Day 9: The Mountains and Leadville

Early on the morning of July 16th, we stood twelve thousand feet above sea level, rolling green slopes and snow-capped peaks all around us. The air was so thin it was hard not to gasp as we filmed Ryan and Kelsey exchanging three brief lines: “Does it make you feel small?” “More than small.” “I was joking.” I still don’t quite know what those lines mean, but I know they’re essential to the arc of West of Her.

Those lines, and the gesture Jane makes after the exchange, have existed since the earliest, barest version of the story. They're a turning point for the characters’ relationship, but if you asked me to articulate exactly what Dan means, and exactly why it impacts Jane, I would struggle. There are some things about your work you can ramble on for hours, but there are other things you just have to feel, and hope that your wavelength can intersect enough with other people’s for them to feel it, too. Maybe some day someone will be able to explain to me the meaning that I know for sure is there.

The crew had split up that day. The camera crew—myself, Cam, Mario, Adam, and Tanner—had driven up the mountain with Ryan and Kelsey while the others drove ahead to the small town of Leadville to scout our locations for that evening and the next morning. Our mini-crew shot all morning on the mountaintop, grabbing shots we’d planned and shots we hadn’t, and they’re some of the most breathtaking images in the film. After a few hours, we took a break, got out the cooler, and made some sandwiches. We sat around eating, shooting the shit with some other travelers who passed by, and enjoying the view, and then we loaded back into the two cars and got on the road to Leadville.

I rode down the mountain with Cam and Mario, and as we drove, they started debating.

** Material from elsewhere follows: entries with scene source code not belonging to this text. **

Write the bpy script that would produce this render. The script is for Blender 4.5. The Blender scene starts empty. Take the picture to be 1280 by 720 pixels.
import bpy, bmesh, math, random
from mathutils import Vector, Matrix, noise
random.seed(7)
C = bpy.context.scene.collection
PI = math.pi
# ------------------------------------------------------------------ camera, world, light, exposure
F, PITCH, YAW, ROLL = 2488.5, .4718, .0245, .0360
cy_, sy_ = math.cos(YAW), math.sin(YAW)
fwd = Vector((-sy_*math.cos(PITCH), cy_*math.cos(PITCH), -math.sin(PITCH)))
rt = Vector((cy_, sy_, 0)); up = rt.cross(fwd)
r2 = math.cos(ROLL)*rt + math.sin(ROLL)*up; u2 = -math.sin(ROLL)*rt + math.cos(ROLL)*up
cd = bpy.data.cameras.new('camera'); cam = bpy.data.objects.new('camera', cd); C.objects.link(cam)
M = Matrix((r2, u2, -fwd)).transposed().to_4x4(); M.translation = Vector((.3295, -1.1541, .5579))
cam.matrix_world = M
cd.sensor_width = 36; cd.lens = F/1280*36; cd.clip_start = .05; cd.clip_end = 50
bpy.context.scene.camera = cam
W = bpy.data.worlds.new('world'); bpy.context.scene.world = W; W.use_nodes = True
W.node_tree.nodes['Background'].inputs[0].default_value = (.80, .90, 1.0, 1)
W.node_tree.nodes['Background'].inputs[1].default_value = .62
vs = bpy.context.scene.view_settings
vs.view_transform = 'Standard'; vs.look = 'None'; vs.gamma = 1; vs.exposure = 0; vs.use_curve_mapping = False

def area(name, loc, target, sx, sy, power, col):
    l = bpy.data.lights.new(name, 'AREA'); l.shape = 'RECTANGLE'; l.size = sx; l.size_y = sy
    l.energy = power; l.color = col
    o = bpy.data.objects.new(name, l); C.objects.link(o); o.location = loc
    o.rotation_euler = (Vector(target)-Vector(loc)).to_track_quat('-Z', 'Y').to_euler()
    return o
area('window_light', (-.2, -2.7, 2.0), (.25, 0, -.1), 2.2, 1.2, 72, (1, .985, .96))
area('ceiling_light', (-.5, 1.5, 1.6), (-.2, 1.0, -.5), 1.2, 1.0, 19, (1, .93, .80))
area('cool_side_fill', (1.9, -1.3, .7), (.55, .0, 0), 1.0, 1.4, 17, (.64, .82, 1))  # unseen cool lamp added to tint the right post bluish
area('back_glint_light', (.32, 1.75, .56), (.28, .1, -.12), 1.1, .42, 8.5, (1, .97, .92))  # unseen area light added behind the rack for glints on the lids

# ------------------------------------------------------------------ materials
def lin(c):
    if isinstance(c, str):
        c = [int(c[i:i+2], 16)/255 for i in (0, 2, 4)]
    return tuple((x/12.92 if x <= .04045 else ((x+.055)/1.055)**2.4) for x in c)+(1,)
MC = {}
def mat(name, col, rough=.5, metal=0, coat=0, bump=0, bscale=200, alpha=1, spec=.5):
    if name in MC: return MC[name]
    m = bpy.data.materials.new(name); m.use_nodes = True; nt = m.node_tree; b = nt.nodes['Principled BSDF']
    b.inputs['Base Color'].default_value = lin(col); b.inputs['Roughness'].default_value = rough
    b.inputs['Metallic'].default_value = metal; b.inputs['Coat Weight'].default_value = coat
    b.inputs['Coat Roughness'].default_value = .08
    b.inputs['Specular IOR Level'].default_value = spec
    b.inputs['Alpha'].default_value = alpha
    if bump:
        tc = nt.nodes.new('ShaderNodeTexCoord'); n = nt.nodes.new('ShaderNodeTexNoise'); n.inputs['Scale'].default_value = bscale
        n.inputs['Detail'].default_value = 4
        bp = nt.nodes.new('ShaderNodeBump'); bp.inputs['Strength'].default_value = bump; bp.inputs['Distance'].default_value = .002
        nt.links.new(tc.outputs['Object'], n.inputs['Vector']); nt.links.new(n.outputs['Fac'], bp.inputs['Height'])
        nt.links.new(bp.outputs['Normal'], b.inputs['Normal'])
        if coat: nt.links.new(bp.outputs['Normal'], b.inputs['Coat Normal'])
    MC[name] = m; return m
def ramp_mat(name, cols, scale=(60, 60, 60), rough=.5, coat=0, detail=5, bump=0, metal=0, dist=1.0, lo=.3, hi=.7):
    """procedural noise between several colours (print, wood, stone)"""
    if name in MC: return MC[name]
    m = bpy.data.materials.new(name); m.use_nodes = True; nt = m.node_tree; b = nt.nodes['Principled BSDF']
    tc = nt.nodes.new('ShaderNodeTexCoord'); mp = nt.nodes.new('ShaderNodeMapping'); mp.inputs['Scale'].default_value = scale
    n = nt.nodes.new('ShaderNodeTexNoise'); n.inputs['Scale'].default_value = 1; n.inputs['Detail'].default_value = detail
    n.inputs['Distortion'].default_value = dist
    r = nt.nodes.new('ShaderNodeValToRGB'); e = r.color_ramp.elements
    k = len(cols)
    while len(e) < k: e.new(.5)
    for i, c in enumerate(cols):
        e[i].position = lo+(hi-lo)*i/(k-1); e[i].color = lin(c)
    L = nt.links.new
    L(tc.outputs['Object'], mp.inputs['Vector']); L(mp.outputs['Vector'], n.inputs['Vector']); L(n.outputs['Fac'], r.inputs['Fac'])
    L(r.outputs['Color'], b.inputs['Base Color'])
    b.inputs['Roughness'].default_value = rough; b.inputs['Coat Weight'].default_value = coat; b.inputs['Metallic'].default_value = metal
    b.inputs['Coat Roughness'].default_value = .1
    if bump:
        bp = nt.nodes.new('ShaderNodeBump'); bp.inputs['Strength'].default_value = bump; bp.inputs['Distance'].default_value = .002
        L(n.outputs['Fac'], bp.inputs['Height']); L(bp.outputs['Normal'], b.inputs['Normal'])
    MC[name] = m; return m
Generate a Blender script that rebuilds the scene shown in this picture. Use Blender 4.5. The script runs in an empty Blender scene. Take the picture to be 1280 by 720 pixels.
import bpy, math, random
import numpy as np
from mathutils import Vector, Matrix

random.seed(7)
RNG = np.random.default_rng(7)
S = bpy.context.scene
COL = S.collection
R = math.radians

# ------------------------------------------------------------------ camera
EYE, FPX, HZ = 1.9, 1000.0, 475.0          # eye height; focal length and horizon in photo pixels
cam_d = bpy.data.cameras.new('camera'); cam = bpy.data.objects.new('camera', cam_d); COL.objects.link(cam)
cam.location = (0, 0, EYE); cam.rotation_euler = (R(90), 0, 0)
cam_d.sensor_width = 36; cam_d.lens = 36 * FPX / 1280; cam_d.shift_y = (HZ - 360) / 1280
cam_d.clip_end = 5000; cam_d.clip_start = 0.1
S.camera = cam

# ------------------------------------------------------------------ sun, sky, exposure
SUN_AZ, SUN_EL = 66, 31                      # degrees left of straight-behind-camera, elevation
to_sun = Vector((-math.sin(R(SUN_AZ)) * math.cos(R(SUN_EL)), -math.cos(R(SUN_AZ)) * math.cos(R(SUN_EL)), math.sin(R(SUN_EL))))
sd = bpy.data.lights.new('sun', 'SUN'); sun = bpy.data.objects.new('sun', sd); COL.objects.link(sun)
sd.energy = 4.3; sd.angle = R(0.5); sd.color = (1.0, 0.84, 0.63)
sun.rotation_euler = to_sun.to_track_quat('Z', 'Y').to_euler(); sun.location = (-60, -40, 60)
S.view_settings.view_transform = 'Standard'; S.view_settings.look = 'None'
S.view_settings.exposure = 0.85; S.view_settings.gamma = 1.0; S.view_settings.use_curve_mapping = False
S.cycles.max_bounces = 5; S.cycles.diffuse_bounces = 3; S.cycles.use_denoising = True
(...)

Cam, it turns out, had eaten his lunch so quickly I hadn’t noticed—during a lull in shooting, he had slapped together a quick sandwich, eaten it in a few bites, and gotten back to work. That was how he thought we should be running things. From his perspective, our lunch break had been a luxury that came at the expense of getting shots that would have enhanced the film.

“Do I think we’ll have enough footage to make the film we planned?” he asked rhetorically. “Of course. But the more we have, the better the film will be.”

Mario, on the other hand, thought the lunch break represented a commitment to our quality of life, that if we didn’t take a breather at midday, the production would suffer. We kicked it back and forth for a long time, and I landed somewhere in between the two of them. I didn’t want us to drive ourselves to the point of exhaustion, but I also didn’t want to throw away opportunities to improve the film because of lunchtime inertia. As Cam reminded me, we had been as clear as possible to everyone we hired: this won’t be easy, it won’t always be comfortable, but it will be worth it. We needed to put our money where our mouths were. I don’t remember taking a particularly strong stand on relaxing lunchtimes after that day, but it is the last relaxing lunchtime I remember, so something must have stuck.

We arrived in Leadville as afternoon turned towards evening, just like I’d hoped for. It’s a small town, notable mainly for having the highest elevation of any town in America—almost two miles above sea level—but it was one of a few towns I’d written specifically into the script. I’d camped in the forest by the water once, and I’ve never forgotten it, so we shot a scene there, another fully improvised sequence, in which Ryan stumbled onto a discussion of mortality and the idea of forever. I liked it so much I asked him to keep repeating variations on it until he got too overwhelmed by the cosmic grandeur of it all and begged me to move on.

I’d always remembered Leadville’s main street, too, a long row of storefronts that looked like it had been frozen in time at the height of the gold rush. So we had Dan and Jane lay a tile there, one of a very few shots in the film that looks exactly like I pictured it, from the framing to the blocking to the lighting. That’s a pretty magical feeling. From the first shot of the day to the last, I had gotten to immortalize moments I had been holding in my mind for years. It was a hell of a privilege.

But I didn't insist on totally reproducing the moments I'd frozen in my head for years. For the tile-laying shot, I had Ryan and Kelsey start up a side street and run down to the main drag. When Ryan got to a low chain strung between two posts, he vaulted over it with a childlike giddiness that made it into the finished cut, one of those little unplanned moments that would never be quite so worth capturing if I’d asked him to do it. For as much as I valued and protected my long-held ideas and images, I was learning the value of letting the moment take us where it wanted, and that day, we synthesized the two about as well as we ever did. There’s a reason the sequence that came out of that day’s footage remains one of my favorite passages in the film.  

We got pizzas and ribs at High Mountain Pies, and then split up, some of us to a hotel on the outskirts of town, and a few of us driving the RV to a nearby campground. It had been a long day, and we needed to rest up. We had a seriously big scene to bite off in the morning.